──────── Records ────────

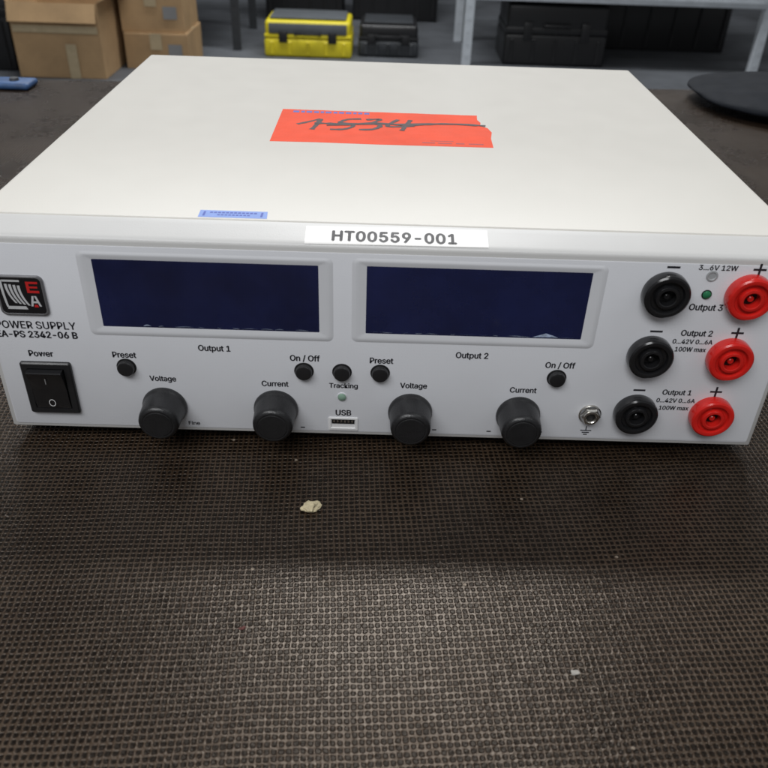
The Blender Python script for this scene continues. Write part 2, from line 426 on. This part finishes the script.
lathe(bm,239.5,14.6,[(4.1,-1.1),(4.1,-2.4),(3.7,-2.9),(2.7,-2.9),(2.1,-2.7),(2.05,-1.1),(0,-1.1)],6)
gt=obj_from_bm('ground_terminal',bm,M_metal,ps,25)
bm=bmesh.new(); lathe(bm,239.5,14.6,[(3.2,-2.92),(3.1,-3.4),(2.3,-3.5),(2.05,-3.2),(2.0,-1.2)],36)
obj_from_bm('terminal_ring',bm,M_metal,gt,30)
bm=bmesh.new(); lathe(bm,239.5,14.6,[(2.0,-1.35),(0,-1.35)],24)
obj_from_bm('terminal_hole',bm,M_hole,gt,30)

# printed words
def T(body,cx,z,w,b=.026,hs=1.12): return lettering('printed_lettering',body,cx,z,w,ps,M_ink,bold=b,hscale=hs)
T('POWER SUPPLY',20.0,49.4,30.5,.014,1.1); T('EA-PS 2342-06 B',19.6,45.2,31.0,.03,1.1)
T('Power',19.3,36.5,9.4)
T('Preset',52.0,37.0,9.1); T('Preset',153.2,37.7,9.1)
T('On / Off',123.0,37.7,11.6); T('On / Off',223.8,37.8,11.6)
T('Output 1',87.7,40.9,12.4); T('Output 2',188.6,41.0,12.6)
T('Voltage',65.8,25.9,10.4); T('Current',110.7,25.3,10.6)
T('Voltage',166.4,25.9,10.7); T('Current',210.7,25.6,10.6)
T('Tracking',138.2,25.0,11.4,.026,1.05); T('USB',138.2,11.8,6.2)
T('3...6V 12W',274.9,82.0,14.2,.022,1.0)
T('Output 3',274.5,65.3,12.6)
T('Output 2',273.9,54.0,12.0); T('0...42V 0...6A',273.2,50.5,15.4,.026,1.1); T('100W max',273.2,47.0,12.0)
T('Output 1',272.8,26.3,11.6); T('0...42V 0...6A',273.2,22.6,15.6,.026,1.1); T('100W max',273.2,18.9,12.0)
T('Fine',76.2,4.4,4.6,.02,1.0)
def bars(name,rects,y=-.35):
    bm=bmesh.new()  # slivers of screen film, with the wavy glints on the lower lip modelled in
    for x0,x1,z0,z1 in rects: poly(bm,[(x0,z0),(x1,z0),(x1,z1),(x0,z1)],y)
    obj_from_bm(name,bm,M_ink,ps,None)
for x,z in ((258.6,81.7),(258.2,54.6),(257.4,27.2)): bars('minus_symbol',[(x-2.4,x+2.4,z-.4,z+.4)])
for x,z in ((290.2,81.7),(289.4,54.9),(288.4,27.4)): bars('plus_symbol',[(x-2.4,x+2.4,z-.42,z+.42),(x-.42,x+.42,z+.43,z+2.4),(x-.42,x+.42,z-2.4,z-.43)])
bars('ground_symbol',[(237.0,241.6,5.9,6.4),(237.8,240.8,4.9,5.4),(238.5,240.1,3.9,4.4),(239.1,239.5,6.42,8.4)])
for x,z in ((120.4,3.4),(175.2,4.0),(198.0,4.0),(219.4,4.4)): bars('scale_mark',[(x,x+1.8,z,z+.55)])

# stickers on the case
def conform_strip(bm,x0,x1,s0,s1,off,shear=0,nx=2,ns=10):
    grid=[]
    for j in range(ns+1):
        s=s0+(s1-s0)*j/ns
        row=[]
        for i in range(nx+1):
            x=x0+(x1-x0)*i/nx; y,z=bezel_at(s+shear*i/nx); row.append(bm.verts.new((x,y-off*.5,z+off)))
        grid.append(row)
    for j in range(ns):
        for i in range(nx): bm.faces.new((grid[j][i],grid[j][i+1],grid[j+1][i+1],grid[j+1][i]))
bm=bmesh.new(); conform_strip(bm,124.0,190.6,1.6,11.6,.22,.6,8,30)
ht=obj_from_bm('inventory_label',bm,M_paper,ps,60)
def place_ht(a,b,k):
    s=6.3+b; y,z=bezel_at(s); o=.34+.008*k; return Vector((156.4+a,y-o*.5,z+o))
lettering('label_lettering','HT00559-001',0,0,45.0,ht,M_ink,bold=.034,hscale=1.25,place=place_ht,cuts=24,spacing=1.05)

bm=bmesh.new()
vs=[bm.verts.new((a,b,H+.06)) for a,b in [(83.2,14.3),(108.9,14.3),(108.4,21.0),(83.0,21.0)]]; bm.faces.new(vs)
bl=obj_from_bm('blue_sticker',bm,M_blue_st,ps,None)
bm=bmesh.new()
for (a0,a1,b0,b1) in [(84.6,85.4,15.6,19.8),(106.2,107.0,15.6,19.8)]+[(87+i*1.5,88.1+i*1.5,18.3,19.5) for i in range(12)]+[(90+i*1.4,91.0+i*1.4,16.2,17.2) for i in range(9)]:
    bm.faces.new([bm.verts.new((x,y,H+.12)) for x,y in ((a0,b0),(a1,b0),(a1,b1),(a0,b1))])
obj_from_bm('sticker_print',bm,M_blue_ink,bl,None)

bm=bmesh.new()
top=[(98.6,160.8)]+[(98.6+i*5.2,160.8-.05*i+.15*math.sin(i*2)) for i in range(1,20)]+[(200.2,159.9),(199.6,152),(200.9,147),(200.2,141),(203.6,138.2),(205.0,131),(203.6,121),(203.3,107.2)]
bot=[(180,106.9),(150,106.6),(120,107.1),(98.4,106.6)]
pts=top+bot
vs=[bm.verts.new((a,b,H+.08)) for a,b in pts]; vb=[bm.verts.new((a,b,H+.01)) for a,b in pts]
bm.faces.new(vs)
for i in range(len(vs)): j=(i+1)%len(vs); bm.faces.new((vs[i],vs[j],vb[j],vb[i]))
rs=obj_from_bm('red_sticker',bm,M_red_st,ps,None,'orange red paper sticker with black handwriting')
bm=bmesh.new()
lay=[0]
def st(pts,w=1.7):
    lay[0]+=1; zz=H+.14+.012*lay[0]
    strokes_mesh(bm,[( (u-283)*.524, (v-111.3-(u-283)*.03)*1.62) for u,v in pts],w,lambda a,b:Vector((98.6+a,160-b,zz)))
st([(302,127.5),(312,125.0),(323,121.8)],2.6)
st([(323,121.8),(321,127),(317,133.0)],3.0)
st([(362,121.8),(349,122.4),(342,125.8),(351,126.9),(355,129.5),(347,132.6),(334,132.8)],2.8)
st([(367,122.6),(380,122.2),(374,126.2),(381,129),(374,132.6),(361,133)],2.8)
st([(398,122.4),(391,126.4),(388,129.6),(402,129.8),(413,129.2)],2.7)
st([(410,122.8),(406,128),(401,134)],3.0)
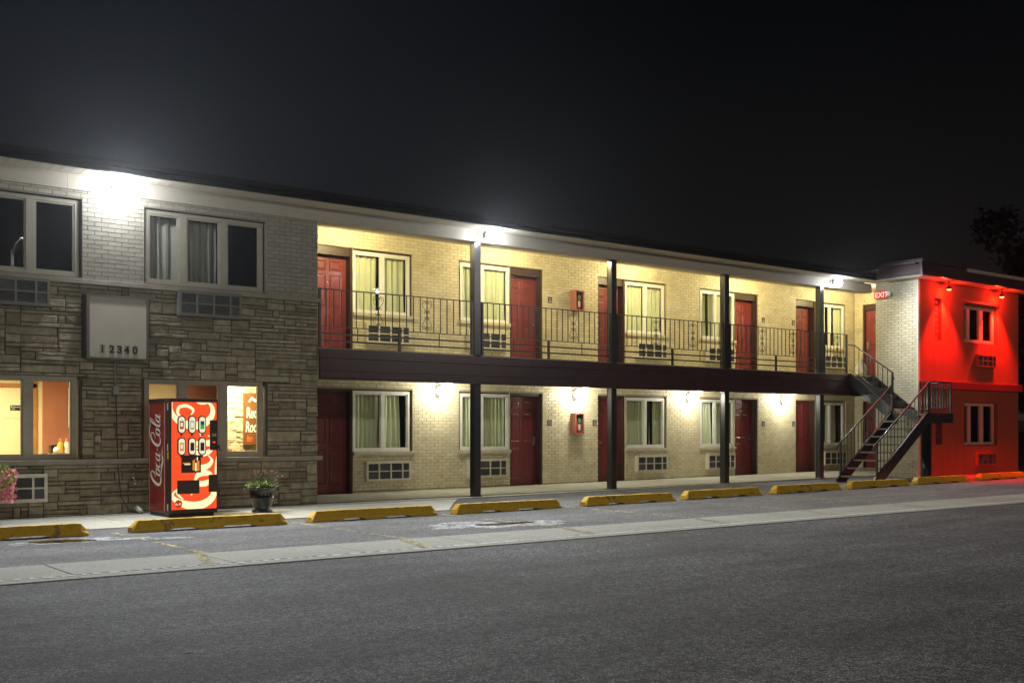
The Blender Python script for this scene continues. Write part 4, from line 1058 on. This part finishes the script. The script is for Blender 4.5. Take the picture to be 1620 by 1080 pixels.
for z, l in ((1.21,'ground floor'), (4.075,'upper walkway')):
    t = thing('extinguisher_cabinet', f"dull red fire extinguisher cabinet with clear front on the {l} wall", 'cabinet', (16.95, YW, z), 'fire extinguisher cabinets')
    obj('cabinet_body', MB().box(0,.022,-.16,-.003,0,.48).box(.258,.28,-.16,-.003,0,.48).box(.0225,.2575,-.16,-.003,0,.02).box(.0225,.2575,-.16,-.003,.46,.48).box(.0225,.2575,-.02,-.003,.02,.46), M['cab'], t, bevel=.003)
    obj('door_rim', MB().box(.001,.03,-.175,-.161,.001,.479).box(.25,.279,-.175,-.161,.001,.479).box(.031,.249,-.175,-.161,.001,.025).box(.031,.249,-.175,-.161,.455,.479), M['cab'], t)
    g = MB(); g.face([(.03,-.168,.025),(.25,-.168,.025),(.25,-.168,.455),(.03,-.168,.455)]); obj('pane', g, M['glassclear'], t); obj('latch', MB().box(.12,.16,-.185,-.176,.44,.475), M['chrome'], t)
    e = thing('fire_extinguisher', f"fire extinguisher with green tag inside the {l} wall cabinet", 'fire extinguisher', (17.09, YW-.09, z+.022), 'fire extinguishers in the cabinets')
    obj('tank', MB().lathe([(0,0),(.052,0),(.055,.02),(.055,.25),(.04,.29),(.018,.31),(.018,.33)], n=16), M['exred'] if z > 3 else M['exred'], e); obj('valve', MB().box(-.02,.02,-.05,.05,.33,.36).tube([(.0,-.03,.34),(.06,-.03,.30),(.065,-.02,.16)], .009, 6), M['black'], e)
    obj('tag', MB().box(-.035,.045,-.064,-.061,.24,.34), M['exgreen'], e); obj('sticker', MB().box(-.035,.035,-.0605,-.0565,.07,.20), M['exlabel'], e)
# EXIT sign
t = thing('exit_sign', 'lit red EXIT sign on the pale brick corner above the stairs', 'sign', (25.1, 16.70, 4.69))
obj('box', MB().box(.012,.095,-.17,.17,0,.21), M['white'], t, bevel=.004); obj('face', MB().box(.0,.011,-.165,.165,.005,.205), M['exitglow'], t)
text('EXIT', .19, M['exitletter'], t, (-.003,.145,.035), rot=(PI/2,0,-PI/2), offset=.004)
t = thing('emergency_lamp', 'small round white emergency lamp beside the EXIT sign', 'lamp', (25.19, 16.46, 4.79))
obj('head', MB().tube([(-.002,0,0),(-.09,-.01,0)], [.045,.055], 12), M['white'], t)
# address sign
t = thing('address_sign', 'square blank beige sign board with street number 12340 on the stone wall', 'sign', (5.135, YS, 2.37))
obj('frame', MB().box(0,.93,-.17,-.015,0,.02).box(0,.93,-.17,-.015,.935,.955).box(0,.045,-.17,-.015,.021,.934).box(.905,.93,-.17,-.015,.021,.934), M['signframe'], t)
obj('face', MB().box(.046,.904,-.155,-.02,.021,.934), M['signface'], t, bevel=.003)
for ch, px in zip('12340', (.235,.375,.49,.60,.725)):
    obj('digit_tile', MB().box(px-.04,px+.04,-.158,-.1555,.085,.215), M['digitback'], t); text(ch, .155, M['digit'], t, (px,-.160,.095), align='CENTER', extrude=.0015, offset=.004, name='digit')
# electrical box, cable, hose bib, drain
t = thing('electrical_box', 'small grey outlet box on the stone wall under the number sign', 'electrical box', (5.60, YS, 1.84))
obj('box', MB().box(-.045,.045,-.09,.0,0,.13), M['grey'], t, bevel=.006); obj('conduit', MB().tube([(0,-.035,.13),(0,-.035,.52)], .010, 6), M['grey'], t)
mb = MB().tube([(5.61,YS-.04,1.84),(5.62,YS-.045,1.3),(5.64,YS-.05,.7),(5.68,YS-.05,.3),(5.76,YS-.08,.12),(5.86,YS-.12,.035),(5.98,YS-.16,.03)], .007, 6); tag(obj('power_cable', mb, M['black']), 'thin black cable running down the stone wall to the vending machine', 'cable')
t = thing('hose_tap', 'small metal garden tap on the stone wall left of the vending machine', 'tap', (5.88, YS, .53))
obj('pipe', MB().tube([(0,.02,0),(0,-.09,0),(0,-.11,-.03),(0,-.11,-.06)], .014, 8), M['chrome'], t); obj('handle', MB().tube([(-.03,-.07,.04),(.03,-.07,.04)], .009, 6).tube([(0,-.07,.0),(0,-.07,.04)], .006, 6), M['chrome'], t)
mb = MB().tube([(5.93,YS+.02,.10),(5.93,YS-.05,.10),(5.95,YS-.12,.06),(5.96,YS-.15,.04)], .038, 12); tag(obj('drain_pipe', mb, M['pvc']), 'white plastic drain elbow at the foot of the stone wall', 'pipe')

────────

Task directions
Extract, from the material above, each line holding the word "scene".

Task answer
The Blender Python script for this scene continues. Write part 2, from line 426 on. This part finishes the script.
The Blender Python script for this scene continues. Write part 4, from line 1058 on. This part finishes the script. The script is for Blender 4.5. Take the picture to be 1620 by 1080 pixels.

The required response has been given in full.